Having started his artistic path as a ceramist, Berk’s previous sculptural work was concerned with giving form to mysterious underground spaces (the Quecreek Mine, a Mayan cave in Guatemala, Saddam Hussein’s spider hole). “My work was about the psychology of underground spaces—and how those shape us,” he says. “So it was a natural progression to how this house shaped me, and how houses can shape who you become.”

The Goff-inspired pieces stem from both Berk’s childhood memory of the house and the return visits he has made as an adult.

The current owner, architectural historian and preservationist Sidney Robinson, has welcomed him to stay and experience the house anew; Berk says his long talks with Robinson have germinated many pieces. “I go back and see it in both a new way and the old way,” he says. At the Frye, he’ll reveal two new works, both based on unrealized plans Goff had for the Ford house—a 30-foot-tall wind chime of sorts suspended from the Frye’s rotunda, and green spherical forms half-submerged in the reflecting pool, the latter a nod to Goff’s thwarted plan to embed green glass marbles in the floor.
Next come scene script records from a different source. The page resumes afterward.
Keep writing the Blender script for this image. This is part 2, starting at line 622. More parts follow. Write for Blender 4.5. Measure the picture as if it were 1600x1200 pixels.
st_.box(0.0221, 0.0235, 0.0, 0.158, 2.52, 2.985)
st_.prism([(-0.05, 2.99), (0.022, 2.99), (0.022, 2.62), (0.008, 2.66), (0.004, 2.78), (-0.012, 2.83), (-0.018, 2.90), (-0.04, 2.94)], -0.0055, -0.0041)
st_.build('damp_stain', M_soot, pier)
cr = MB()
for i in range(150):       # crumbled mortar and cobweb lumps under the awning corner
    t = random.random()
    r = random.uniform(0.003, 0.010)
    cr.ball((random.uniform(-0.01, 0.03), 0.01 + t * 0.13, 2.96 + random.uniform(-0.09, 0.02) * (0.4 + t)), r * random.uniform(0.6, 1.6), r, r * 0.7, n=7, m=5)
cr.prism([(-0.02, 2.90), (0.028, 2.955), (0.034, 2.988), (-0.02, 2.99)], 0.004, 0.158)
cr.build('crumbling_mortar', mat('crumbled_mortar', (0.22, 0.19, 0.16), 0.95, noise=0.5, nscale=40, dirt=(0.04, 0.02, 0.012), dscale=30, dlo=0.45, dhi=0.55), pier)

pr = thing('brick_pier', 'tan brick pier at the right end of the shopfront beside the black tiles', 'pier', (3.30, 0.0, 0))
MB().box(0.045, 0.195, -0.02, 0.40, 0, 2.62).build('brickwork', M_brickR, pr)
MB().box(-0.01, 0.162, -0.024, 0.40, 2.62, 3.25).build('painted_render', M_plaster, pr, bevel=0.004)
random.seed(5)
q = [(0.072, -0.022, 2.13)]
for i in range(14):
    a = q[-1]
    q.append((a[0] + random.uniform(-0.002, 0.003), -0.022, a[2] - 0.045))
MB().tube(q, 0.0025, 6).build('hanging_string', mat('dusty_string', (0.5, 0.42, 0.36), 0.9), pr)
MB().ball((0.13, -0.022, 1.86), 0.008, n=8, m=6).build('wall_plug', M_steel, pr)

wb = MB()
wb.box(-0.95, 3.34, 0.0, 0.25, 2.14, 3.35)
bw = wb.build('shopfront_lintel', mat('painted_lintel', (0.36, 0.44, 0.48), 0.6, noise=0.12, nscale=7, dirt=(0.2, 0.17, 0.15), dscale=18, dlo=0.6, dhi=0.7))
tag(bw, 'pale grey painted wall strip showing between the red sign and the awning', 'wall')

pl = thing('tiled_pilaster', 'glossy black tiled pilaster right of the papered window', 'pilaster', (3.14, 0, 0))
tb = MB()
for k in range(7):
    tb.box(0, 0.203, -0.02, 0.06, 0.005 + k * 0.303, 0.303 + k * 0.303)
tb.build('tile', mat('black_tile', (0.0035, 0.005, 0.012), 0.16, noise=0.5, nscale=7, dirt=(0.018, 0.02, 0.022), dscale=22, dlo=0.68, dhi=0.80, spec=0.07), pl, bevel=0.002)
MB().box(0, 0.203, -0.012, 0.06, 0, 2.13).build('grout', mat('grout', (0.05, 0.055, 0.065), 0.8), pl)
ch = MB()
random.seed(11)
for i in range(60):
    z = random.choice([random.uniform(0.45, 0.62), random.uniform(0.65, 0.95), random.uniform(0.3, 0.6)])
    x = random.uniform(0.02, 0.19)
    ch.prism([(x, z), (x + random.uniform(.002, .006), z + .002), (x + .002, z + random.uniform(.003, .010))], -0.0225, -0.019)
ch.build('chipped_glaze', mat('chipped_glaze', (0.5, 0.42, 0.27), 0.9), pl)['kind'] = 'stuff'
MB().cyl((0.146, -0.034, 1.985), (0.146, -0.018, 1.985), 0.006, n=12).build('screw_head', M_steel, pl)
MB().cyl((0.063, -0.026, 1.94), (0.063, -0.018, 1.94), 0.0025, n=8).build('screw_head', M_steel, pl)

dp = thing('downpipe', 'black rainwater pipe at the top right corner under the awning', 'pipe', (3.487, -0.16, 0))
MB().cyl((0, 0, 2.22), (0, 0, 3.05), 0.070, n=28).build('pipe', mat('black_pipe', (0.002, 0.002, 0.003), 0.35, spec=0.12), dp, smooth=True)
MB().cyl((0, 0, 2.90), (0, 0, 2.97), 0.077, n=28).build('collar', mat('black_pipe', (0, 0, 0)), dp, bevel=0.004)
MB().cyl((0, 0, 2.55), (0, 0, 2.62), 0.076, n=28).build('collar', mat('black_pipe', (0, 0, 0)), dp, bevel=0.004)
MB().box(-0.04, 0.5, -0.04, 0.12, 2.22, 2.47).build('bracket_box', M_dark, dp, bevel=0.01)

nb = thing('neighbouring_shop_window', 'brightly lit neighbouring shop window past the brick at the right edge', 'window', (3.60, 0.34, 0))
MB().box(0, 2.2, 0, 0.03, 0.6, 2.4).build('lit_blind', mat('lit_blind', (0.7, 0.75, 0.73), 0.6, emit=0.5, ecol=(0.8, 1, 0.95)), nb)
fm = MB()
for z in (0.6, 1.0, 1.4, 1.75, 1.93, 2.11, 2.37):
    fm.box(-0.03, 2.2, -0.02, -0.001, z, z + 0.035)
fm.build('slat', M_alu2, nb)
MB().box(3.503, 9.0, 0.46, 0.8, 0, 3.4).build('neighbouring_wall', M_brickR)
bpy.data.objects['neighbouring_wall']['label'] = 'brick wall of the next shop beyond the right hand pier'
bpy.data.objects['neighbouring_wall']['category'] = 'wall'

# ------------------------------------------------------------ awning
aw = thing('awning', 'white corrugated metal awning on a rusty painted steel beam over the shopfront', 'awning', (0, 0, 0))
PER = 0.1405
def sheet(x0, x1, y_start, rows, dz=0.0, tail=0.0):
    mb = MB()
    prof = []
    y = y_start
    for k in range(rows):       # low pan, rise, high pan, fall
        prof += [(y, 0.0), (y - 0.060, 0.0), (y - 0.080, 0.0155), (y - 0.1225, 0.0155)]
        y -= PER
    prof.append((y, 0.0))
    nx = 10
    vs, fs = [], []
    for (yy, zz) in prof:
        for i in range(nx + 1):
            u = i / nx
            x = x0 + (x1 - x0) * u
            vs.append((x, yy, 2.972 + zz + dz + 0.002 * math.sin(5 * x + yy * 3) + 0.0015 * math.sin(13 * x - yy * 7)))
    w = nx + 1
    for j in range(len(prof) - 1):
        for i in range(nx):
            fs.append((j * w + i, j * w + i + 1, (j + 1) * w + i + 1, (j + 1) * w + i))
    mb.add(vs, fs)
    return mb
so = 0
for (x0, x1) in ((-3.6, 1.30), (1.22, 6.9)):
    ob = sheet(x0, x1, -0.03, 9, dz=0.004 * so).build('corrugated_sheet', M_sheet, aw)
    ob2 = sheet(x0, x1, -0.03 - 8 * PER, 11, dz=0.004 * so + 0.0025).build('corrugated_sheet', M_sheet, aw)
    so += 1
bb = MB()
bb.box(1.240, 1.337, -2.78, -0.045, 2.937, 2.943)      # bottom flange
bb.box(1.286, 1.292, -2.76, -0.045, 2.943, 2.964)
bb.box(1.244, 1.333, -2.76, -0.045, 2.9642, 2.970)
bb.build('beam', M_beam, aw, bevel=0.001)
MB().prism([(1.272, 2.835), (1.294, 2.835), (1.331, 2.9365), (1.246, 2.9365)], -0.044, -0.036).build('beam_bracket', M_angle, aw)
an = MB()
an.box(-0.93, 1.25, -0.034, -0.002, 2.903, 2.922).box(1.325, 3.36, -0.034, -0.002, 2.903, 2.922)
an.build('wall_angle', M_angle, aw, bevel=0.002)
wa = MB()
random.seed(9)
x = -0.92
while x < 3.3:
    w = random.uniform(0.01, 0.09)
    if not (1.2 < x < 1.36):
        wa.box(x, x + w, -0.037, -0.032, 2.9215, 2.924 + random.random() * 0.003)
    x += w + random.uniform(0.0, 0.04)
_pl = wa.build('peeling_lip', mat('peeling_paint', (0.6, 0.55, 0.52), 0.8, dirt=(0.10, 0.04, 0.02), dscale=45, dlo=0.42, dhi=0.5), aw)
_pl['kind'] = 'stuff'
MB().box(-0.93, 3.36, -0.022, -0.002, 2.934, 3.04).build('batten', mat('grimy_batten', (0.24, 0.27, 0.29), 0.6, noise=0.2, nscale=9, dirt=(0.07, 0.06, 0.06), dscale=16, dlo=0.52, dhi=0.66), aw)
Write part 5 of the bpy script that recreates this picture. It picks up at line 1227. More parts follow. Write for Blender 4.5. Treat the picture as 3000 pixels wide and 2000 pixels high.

While growing up in a sculptural house may have inspired Berk’s early artistic calling, making work directly referencing the house has caused another fundamental shift. “The whole project has been transformative for me,” he says. “Reconnecting with the place has steered my life in a completely different direction… I’ve become an architect,” he says, seeming a little stunned to say it out loud. He’s not speaking figuratively. While his artwork has always been architectural, Berk recently decided to stop trying to earn a primary income from art and is joining a local design-build firm (Plum Projects). While he doesn’t have an architecture degree—neither did Goff—he has remodeled his own house, designed remodels for friends, and had an intense sort of apprenticeship at the Ford House. “In a way, it’s the culmination of this show,” he says. “It couldn’t feel more right.”